[Scene script records]
——————————

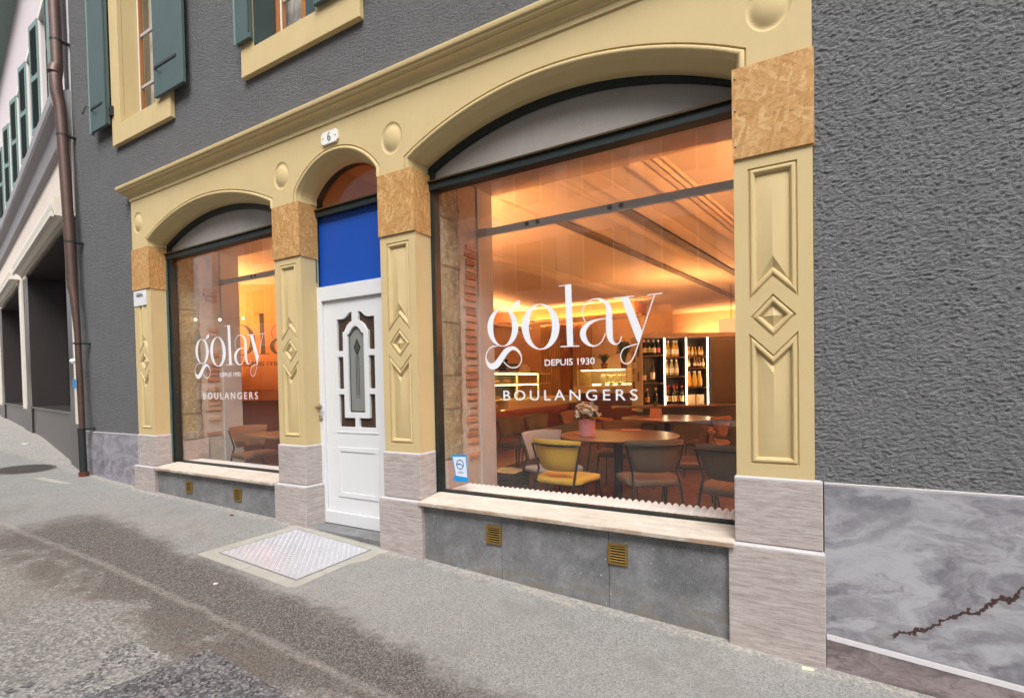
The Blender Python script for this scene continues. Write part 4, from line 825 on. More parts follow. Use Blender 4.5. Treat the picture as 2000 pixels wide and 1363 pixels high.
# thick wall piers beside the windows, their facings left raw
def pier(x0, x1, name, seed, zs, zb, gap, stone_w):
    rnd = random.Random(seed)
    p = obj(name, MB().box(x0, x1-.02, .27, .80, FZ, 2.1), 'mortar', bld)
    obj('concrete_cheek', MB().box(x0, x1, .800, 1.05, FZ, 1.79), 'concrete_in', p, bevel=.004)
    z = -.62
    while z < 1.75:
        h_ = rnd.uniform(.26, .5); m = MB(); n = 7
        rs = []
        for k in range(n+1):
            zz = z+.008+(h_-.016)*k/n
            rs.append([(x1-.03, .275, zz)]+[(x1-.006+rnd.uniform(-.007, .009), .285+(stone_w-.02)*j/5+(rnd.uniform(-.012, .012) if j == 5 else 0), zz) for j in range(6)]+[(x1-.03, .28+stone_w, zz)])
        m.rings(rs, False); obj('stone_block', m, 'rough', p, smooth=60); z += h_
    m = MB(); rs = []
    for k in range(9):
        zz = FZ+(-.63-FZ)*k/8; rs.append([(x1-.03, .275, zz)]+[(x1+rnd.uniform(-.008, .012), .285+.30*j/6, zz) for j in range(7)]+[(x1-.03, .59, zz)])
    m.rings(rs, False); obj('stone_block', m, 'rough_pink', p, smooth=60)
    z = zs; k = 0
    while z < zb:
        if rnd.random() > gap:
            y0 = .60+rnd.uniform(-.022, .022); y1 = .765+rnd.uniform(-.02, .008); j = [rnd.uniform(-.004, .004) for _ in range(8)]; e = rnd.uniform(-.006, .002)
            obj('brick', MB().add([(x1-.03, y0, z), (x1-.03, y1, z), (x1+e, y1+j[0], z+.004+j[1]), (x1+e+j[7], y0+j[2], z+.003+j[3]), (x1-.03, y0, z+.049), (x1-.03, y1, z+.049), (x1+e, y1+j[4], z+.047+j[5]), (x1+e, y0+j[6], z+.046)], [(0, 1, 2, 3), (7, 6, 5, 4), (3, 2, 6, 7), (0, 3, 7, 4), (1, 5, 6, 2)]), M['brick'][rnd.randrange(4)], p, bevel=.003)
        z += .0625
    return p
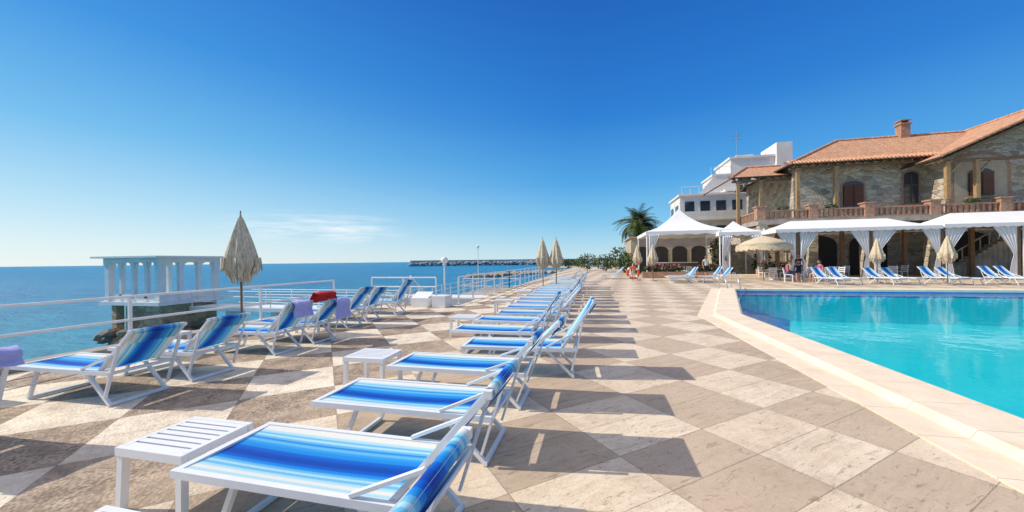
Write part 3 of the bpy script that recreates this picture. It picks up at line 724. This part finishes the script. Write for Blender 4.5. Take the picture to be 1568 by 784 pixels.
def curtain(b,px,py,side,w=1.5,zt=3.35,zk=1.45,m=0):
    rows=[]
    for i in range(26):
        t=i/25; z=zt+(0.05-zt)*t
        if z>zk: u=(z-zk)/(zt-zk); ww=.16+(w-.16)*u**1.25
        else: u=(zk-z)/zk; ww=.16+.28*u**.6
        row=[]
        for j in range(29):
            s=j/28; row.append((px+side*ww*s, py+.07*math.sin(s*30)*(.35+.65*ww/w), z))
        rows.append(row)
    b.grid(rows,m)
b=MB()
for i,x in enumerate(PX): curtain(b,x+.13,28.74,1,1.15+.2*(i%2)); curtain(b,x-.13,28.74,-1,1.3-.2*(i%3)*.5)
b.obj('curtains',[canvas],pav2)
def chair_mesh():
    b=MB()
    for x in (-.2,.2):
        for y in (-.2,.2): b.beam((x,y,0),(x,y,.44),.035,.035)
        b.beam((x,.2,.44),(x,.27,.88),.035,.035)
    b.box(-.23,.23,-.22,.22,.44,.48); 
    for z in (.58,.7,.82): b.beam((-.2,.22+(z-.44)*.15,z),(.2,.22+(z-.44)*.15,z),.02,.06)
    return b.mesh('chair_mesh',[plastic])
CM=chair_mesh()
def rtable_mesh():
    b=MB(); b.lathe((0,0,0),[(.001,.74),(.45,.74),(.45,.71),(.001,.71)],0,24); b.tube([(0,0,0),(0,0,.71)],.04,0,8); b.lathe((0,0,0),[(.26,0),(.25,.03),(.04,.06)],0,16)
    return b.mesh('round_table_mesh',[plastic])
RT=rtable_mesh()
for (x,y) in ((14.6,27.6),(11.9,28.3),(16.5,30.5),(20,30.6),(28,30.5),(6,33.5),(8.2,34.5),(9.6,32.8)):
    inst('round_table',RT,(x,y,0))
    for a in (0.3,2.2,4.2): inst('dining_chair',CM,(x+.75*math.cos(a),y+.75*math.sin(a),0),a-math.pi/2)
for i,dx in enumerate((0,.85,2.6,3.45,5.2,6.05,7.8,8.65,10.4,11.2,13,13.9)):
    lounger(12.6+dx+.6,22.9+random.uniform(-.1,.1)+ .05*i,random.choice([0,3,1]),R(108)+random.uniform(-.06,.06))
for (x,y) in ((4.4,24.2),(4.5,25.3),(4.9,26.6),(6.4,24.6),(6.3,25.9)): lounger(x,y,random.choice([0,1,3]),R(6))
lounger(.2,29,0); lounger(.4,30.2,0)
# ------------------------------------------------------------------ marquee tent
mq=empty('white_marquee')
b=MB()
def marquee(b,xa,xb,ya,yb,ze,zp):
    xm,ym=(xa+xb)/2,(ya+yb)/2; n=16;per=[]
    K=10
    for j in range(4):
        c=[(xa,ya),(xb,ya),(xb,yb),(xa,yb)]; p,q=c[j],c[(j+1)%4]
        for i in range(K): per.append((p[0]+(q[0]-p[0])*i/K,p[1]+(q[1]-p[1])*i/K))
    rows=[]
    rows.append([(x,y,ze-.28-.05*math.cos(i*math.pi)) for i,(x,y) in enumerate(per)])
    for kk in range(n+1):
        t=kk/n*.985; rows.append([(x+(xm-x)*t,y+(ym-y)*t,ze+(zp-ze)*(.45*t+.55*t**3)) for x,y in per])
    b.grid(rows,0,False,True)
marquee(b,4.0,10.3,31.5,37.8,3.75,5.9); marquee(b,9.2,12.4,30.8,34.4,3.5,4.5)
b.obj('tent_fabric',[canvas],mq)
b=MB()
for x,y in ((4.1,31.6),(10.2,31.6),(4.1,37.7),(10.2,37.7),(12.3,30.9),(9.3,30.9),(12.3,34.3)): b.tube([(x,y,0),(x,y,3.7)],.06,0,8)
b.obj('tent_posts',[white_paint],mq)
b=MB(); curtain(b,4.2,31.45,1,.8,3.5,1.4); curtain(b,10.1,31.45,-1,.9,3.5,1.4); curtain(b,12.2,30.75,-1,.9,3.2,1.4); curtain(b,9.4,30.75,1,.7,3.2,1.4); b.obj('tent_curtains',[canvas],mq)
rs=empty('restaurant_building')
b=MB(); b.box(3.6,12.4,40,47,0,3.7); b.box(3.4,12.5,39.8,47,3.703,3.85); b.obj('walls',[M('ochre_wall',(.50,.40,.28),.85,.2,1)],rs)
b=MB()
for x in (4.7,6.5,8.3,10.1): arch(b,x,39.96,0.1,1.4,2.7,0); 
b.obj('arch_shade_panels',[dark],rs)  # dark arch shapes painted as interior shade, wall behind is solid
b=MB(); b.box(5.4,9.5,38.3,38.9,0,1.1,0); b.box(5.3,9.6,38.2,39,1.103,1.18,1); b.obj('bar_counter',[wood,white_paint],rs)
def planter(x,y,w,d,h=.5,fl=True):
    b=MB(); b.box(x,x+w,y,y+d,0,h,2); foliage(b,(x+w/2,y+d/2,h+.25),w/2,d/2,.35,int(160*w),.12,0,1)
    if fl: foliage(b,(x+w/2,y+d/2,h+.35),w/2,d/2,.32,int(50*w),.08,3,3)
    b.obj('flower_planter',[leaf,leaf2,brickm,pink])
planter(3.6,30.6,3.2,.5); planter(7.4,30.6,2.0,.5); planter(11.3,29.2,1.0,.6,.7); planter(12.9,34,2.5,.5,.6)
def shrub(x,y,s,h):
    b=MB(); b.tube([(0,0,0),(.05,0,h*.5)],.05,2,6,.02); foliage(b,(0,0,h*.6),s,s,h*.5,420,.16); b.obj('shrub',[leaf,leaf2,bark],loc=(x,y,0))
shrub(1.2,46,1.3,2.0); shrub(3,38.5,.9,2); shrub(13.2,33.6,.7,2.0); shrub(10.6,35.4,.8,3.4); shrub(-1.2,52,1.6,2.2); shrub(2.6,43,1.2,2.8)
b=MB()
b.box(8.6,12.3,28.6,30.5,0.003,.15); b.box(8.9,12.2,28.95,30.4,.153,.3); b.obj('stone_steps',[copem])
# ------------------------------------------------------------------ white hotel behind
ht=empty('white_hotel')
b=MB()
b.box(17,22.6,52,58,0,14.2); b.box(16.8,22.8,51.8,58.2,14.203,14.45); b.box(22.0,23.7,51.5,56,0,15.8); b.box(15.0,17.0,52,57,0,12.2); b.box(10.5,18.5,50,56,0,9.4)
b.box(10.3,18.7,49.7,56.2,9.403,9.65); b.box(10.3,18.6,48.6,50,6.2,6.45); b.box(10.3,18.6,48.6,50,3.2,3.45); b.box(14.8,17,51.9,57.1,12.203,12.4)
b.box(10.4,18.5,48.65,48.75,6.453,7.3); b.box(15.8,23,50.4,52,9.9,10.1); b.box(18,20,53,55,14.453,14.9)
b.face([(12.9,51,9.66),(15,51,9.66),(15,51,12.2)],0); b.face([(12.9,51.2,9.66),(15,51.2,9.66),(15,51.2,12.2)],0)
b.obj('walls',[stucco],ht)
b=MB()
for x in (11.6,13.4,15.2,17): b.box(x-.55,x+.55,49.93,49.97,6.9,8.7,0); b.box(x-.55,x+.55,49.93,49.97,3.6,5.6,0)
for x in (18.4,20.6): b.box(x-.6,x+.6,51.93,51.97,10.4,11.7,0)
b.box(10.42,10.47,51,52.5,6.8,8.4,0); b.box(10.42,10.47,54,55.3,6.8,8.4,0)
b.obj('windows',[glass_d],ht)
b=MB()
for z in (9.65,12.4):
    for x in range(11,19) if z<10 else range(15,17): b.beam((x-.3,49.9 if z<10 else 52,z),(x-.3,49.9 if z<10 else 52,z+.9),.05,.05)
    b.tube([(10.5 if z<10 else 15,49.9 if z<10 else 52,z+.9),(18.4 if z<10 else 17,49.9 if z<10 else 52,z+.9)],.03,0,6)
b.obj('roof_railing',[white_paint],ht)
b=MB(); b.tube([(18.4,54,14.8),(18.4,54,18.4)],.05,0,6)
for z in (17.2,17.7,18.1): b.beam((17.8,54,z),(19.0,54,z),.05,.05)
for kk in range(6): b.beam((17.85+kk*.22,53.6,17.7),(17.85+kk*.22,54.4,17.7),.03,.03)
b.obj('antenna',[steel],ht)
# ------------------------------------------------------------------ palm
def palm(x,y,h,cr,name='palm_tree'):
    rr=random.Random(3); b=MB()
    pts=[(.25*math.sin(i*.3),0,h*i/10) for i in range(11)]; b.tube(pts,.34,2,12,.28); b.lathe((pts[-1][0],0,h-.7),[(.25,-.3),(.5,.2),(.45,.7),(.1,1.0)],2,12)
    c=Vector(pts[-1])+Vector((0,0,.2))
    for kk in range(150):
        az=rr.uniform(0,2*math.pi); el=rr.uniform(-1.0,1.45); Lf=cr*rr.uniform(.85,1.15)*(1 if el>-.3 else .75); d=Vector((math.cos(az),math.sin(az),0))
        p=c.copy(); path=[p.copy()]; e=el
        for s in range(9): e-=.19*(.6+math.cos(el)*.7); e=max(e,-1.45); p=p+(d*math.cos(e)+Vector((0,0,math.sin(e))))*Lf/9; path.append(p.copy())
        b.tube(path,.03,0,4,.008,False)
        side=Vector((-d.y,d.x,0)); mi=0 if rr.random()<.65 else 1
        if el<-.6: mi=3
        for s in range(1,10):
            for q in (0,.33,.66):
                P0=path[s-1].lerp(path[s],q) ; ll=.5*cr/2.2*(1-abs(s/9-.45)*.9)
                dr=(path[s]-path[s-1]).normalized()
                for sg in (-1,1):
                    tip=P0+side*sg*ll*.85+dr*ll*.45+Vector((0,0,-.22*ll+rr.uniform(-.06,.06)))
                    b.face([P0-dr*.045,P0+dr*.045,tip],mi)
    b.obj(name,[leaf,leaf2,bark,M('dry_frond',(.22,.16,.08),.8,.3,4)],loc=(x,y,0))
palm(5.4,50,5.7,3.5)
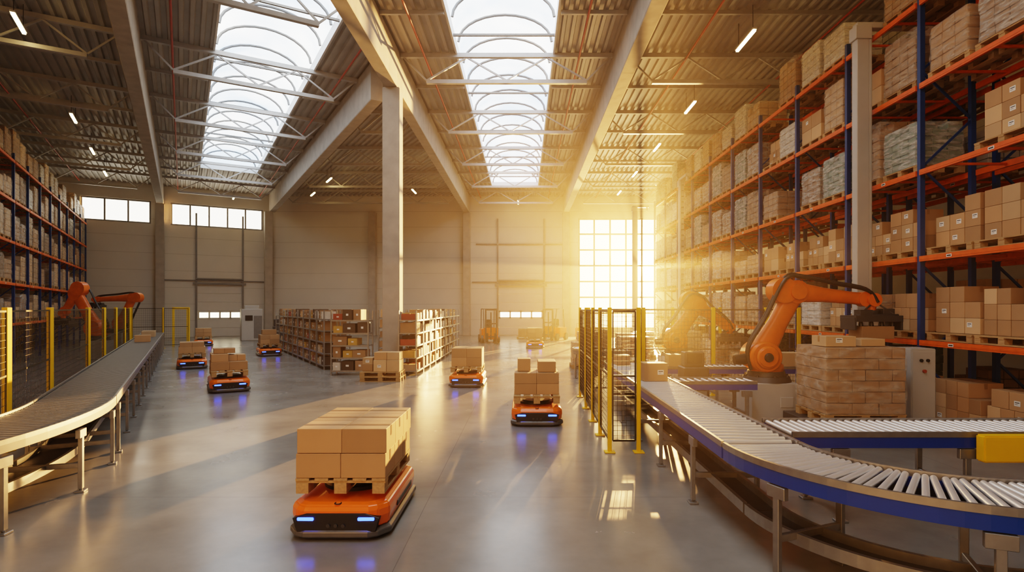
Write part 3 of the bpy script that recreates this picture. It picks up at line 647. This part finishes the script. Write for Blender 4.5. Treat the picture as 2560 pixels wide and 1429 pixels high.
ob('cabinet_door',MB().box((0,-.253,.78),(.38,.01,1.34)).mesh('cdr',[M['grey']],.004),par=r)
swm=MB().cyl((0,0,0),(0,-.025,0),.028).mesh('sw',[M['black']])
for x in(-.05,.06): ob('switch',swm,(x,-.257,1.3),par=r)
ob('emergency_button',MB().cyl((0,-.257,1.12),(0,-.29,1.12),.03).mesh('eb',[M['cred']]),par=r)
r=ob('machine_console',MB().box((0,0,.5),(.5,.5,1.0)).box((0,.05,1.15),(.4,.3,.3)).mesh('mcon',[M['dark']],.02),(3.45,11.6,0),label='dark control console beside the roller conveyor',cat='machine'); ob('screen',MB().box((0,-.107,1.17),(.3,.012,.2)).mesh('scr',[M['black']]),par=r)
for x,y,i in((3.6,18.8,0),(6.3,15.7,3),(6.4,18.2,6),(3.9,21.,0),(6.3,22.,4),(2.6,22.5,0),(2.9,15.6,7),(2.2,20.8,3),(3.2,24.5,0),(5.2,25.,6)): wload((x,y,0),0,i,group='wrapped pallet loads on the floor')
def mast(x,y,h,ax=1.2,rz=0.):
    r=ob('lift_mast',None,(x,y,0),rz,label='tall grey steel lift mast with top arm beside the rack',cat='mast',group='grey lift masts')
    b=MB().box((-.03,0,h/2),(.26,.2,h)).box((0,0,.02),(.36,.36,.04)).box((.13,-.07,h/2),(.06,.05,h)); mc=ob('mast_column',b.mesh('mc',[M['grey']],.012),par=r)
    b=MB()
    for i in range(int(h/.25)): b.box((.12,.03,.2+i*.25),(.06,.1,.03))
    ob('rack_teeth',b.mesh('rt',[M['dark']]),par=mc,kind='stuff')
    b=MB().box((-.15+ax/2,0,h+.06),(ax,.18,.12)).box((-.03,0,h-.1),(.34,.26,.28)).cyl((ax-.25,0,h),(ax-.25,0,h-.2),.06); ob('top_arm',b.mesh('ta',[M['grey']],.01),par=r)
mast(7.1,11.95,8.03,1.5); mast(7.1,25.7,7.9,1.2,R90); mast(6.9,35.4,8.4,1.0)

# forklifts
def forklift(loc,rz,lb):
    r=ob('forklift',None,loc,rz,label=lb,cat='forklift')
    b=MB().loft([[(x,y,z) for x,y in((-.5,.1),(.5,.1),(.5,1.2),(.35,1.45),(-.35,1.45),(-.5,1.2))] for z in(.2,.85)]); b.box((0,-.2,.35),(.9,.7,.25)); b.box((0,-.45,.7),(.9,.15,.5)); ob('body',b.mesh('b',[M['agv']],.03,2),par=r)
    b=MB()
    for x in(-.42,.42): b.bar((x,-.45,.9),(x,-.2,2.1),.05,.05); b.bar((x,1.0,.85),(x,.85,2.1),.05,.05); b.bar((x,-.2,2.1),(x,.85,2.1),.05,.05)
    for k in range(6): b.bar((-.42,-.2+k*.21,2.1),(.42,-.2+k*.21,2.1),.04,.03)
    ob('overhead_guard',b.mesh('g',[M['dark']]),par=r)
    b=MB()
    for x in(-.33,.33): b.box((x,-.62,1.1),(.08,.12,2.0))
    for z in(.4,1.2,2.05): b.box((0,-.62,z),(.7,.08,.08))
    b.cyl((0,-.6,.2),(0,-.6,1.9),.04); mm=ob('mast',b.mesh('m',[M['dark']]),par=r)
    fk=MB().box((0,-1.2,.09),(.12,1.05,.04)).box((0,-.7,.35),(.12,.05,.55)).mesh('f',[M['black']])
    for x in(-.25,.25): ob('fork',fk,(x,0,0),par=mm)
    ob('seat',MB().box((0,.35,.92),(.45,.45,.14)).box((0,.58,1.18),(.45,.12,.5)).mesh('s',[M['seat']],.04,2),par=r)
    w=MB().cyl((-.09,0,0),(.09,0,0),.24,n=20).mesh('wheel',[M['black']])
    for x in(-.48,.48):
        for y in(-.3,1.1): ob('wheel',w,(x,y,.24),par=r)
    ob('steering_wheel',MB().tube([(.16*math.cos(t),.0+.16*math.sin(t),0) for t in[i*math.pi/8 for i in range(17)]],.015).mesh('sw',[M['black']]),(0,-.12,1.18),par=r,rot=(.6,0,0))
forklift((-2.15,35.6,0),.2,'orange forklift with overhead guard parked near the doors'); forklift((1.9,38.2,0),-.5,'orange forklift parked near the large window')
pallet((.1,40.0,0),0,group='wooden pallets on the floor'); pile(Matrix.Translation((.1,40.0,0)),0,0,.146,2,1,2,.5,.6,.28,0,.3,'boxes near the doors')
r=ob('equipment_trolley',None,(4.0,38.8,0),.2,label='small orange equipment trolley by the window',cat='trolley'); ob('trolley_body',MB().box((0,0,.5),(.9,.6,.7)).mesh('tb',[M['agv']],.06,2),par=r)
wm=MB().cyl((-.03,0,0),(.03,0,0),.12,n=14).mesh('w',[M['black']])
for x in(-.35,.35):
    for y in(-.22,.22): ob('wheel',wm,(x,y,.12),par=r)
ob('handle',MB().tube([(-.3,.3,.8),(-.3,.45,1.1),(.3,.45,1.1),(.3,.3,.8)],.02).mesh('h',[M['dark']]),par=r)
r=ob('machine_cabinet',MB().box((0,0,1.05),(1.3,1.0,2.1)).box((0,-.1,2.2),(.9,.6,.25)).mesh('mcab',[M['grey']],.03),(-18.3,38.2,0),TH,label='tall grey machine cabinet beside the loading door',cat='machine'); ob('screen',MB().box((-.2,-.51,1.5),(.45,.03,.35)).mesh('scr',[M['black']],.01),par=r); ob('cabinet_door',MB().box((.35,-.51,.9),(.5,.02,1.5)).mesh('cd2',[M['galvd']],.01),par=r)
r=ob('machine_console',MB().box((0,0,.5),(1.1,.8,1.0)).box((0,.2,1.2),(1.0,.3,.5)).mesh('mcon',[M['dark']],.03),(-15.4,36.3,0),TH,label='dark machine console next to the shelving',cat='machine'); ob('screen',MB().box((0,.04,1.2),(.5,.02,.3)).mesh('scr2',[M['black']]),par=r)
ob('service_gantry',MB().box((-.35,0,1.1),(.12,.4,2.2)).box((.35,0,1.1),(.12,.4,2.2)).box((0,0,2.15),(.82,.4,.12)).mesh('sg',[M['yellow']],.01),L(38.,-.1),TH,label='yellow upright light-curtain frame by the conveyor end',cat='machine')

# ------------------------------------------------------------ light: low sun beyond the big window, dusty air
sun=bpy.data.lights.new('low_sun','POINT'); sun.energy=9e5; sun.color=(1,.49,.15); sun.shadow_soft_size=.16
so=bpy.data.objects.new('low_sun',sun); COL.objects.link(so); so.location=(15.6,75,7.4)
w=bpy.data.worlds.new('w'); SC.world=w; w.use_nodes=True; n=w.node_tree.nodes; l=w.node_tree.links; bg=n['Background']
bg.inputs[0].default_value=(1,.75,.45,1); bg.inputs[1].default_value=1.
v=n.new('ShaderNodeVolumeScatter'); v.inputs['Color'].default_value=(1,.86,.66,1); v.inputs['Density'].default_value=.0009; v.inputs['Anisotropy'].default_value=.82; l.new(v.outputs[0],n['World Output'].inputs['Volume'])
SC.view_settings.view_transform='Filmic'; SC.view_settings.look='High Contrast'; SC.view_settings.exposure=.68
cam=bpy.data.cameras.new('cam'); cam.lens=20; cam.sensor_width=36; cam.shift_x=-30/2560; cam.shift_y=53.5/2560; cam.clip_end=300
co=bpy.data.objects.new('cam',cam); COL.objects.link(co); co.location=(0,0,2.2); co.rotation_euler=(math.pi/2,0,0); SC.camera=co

——————————

PROBLEM DETAILS
Identify each line containing the string "picks" and copy it out.

TASK RESPONSE
Write part 3 of the bpy script that recreates this picture. It picks up at line 724. This part finishes the script. Write for Blender 4.5. Take the picture to be 1568 by 784 pixels.
Write part 3 of the bpy script that recreates this picture. It picks up at line 647. This part finishes the script. Write for Blender 4.5. Treat the picture as 2560 pixels wide and 1429 pixels high.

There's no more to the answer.